_PROBLEM DETAILS_. What do the lines from the top of the data through the line with "COL = S.collection" say? Quote them exactly and include both ends.

_COLLECTED DATA_.
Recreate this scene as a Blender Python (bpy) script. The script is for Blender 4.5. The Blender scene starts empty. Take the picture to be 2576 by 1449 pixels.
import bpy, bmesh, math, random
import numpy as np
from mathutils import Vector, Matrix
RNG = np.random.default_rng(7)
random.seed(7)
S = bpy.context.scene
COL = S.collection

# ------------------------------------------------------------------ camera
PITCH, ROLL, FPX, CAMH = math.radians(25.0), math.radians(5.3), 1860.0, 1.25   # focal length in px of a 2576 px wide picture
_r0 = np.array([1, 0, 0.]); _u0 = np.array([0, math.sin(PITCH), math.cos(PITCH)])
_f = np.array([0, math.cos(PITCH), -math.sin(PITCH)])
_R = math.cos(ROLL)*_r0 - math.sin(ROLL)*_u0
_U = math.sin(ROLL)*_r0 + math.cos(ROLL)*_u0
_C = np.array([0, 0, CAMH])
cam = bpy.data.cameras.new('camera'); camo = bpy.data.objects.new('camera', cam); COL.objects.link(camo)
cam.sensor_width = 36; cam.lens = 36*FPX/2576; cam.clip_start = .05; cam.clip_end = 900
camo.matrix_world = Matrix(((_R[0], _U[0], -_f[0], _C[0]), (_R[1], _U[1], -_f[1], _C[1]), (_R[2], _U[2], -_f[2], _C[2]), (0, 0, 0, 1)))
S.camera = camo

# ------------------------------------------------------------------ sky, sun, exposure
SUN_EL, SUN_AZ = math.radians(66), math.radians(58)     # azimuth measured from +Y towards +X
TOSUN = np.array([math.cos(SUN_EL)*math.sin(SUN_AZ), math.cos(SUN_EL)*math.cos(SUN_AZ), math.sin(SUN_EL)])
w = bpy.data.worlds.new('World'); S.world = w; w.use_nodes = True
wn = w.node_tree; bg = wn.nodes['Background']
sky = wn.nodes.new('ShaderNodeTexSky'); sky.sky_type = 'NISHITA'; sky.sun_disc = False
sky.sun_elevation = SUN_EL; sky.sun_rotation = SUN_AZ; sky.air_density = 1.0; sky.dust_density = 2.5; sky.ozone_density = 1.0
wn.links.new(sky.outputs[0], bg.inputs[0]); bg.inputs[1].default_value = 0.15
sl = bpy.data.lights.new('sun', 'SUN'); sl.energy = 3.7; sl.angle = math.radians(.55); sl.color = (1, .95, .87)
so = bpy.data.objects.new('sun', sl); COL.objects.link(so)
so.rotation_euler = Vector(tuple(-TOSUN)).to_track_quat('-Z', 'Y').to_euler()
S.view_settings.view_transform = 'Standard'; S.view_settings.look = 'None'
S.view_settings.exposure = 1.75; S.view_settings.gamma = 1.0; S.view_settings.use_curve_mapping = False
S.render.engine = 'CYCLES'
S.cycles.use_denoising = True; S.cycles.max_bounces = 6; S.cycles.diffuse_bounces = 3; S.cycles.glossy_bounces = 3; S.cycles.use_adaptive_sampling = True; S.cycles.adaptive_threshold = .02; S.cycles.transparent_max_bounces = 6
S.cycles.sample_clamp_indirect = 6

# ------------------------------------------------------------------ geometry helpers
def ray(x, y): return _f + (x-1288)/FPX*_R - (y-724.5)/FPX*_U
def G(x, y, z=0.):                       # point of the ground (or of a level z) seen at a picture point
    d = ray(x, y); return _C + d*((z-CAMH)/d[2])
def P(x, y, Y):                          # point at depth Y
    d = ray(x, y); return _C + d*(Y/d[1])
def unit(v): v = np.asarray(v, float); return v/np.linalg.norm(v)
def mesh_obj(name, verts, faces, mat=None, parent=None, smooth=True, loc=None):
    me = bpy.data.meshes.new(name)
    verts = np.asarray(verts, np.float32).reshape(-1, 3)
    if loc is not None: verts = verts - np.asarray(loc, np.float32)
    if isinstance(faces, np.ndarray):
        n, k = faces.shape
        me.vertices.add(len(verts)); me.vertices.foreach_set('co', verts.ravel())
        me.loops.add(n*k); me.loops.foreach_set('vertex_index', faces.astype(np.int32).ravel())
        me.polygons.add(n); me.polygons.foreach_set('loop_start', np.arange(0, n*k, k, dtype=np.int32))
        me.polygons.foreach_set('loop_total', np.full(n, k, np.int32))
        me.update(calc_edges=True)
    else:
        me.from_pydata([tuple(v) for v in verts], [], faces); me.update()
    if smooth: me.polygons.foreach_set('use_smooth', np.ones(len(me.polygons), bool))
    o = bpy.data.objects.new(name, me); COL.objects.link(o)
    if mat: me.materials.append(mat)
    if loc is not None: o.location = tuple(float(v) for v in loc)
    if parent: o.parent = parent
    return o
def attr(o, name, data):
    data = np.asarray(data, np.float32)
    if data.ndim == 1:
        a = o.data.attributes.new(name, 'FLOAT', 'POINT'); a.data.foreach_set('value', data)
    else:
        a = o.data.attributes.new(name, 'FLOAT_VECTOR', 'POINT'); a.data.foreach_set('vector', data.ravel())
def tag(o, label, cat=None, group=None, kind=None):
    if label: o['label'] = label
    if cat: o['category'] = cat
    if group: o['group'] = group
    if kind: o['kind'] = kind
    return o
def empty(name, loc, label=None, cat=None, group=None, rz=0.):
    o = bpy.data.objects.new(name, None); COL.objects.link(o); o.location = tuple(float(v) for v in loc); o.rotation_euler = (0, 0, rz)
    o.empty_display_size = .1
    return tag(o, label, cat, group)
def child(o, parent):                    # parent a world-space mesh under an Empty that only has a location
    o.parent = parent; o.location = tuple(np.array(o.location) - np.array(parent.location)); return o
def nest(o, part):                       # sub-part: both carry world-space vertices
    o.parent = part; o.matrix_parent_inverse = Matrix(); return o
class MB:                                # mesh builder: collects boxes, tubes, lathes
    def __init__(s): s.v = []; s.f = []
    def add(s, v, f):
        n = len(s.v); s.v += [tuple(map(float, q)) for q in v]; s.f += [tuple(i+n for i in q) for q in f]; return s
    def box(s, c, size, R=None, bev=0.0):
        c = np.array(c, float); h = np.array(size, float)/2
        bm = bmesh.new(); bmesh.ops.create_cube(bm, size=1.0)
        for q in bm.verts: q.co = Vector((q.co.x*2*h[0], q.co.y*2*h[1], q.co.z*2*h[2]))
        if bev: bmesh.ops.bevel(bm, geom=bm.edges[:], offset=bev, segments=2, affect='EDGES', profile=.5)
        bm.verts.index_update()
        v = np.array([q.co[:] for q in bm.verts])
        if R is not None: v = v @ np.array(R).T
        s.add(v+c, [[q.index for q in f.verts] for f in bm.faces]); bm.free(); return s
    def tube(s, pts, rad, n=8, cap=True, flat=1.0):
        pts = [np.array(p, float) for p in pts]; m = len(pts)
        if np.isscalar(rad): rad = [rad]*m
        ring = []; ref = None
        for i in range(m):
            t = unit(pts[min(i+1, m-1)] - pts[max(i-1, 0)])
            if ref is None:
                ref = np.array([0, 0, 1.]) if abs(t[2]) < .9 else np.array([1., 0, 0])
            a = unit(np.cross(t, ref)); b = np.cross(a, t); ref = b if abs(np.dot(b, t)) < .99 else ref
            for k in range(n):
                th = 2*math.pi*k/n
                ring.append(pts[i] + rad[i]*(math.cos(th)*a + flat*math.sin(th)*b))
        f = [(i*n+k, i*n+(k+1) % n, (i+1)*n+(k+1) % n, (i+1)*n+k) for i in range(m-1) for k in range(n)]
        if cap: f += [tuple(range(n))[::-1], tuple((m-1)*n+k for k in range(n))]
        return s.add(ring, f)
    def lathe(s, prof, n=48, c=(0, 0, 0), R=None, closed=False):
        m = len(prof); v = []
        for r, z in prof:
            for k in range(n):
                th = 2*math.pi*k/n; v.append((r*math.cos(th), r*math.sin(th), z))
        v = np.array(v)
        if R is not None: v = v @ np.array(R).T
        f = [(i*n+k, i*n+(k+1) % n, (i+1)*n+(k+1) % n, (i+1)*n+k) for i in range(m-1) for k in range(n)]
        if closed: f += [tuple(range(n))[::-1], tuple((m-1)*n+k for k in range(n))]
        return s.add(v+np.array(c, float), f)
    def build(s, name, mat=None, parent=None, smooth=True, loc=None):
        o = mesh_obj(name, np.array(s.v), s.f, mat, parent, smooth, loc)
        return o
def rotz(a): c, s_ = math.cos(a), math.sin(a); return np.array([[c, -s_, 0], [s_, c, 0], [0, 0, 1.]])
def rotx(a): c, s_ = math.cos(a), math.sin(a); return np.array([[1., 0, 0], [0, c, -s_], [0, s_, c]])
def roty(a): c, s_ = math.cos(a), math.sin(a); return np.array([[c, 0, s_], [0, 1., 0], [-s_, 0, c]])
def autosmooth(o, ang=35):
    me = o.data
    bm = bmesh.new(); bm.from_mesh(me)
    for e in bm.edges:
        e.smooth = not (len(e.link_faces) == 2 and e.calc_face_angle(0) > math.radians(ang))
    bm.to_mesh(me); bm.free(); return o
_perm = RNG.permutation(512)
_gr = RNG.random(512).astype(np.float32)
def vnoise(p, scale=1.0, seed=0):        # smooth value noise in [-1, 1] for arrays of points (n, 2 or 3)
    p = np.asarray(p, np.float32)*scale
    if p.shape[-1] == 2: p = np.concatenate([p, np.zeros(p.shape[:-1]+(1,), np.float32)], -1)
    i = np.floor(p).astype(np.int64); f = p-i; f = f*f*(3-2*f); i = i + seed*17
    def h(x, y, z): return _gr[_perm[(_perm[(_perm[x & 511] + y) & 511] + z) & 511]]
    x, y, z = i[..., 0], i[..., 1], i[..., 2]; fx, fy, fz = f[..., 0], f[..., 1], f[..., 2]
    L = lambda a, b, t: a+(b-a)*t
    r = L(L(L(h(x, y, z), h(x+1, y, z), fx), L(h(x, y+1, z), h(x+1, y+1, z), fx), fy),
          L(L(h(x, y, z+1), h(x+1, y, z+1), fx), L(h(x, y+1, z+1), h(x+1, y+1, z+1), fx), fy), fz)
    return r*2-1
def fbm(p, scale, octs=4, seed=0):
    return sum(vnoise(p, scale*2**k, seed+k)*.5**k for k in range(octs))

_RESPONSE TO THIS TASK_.
Recreate this scene as a Blender Python (bpy) script. The script is for Blender 4.5. The Blender scene starts empty. Take the picture to be 2576 by 1449 pixels.
import bpy, bmesh, math, random
import numpy as np
from mathutils import Vector, Matrix
RNG = np.random.default_rng(7)
random.seed(7)
S = bpy.context.scene
COL = S.collection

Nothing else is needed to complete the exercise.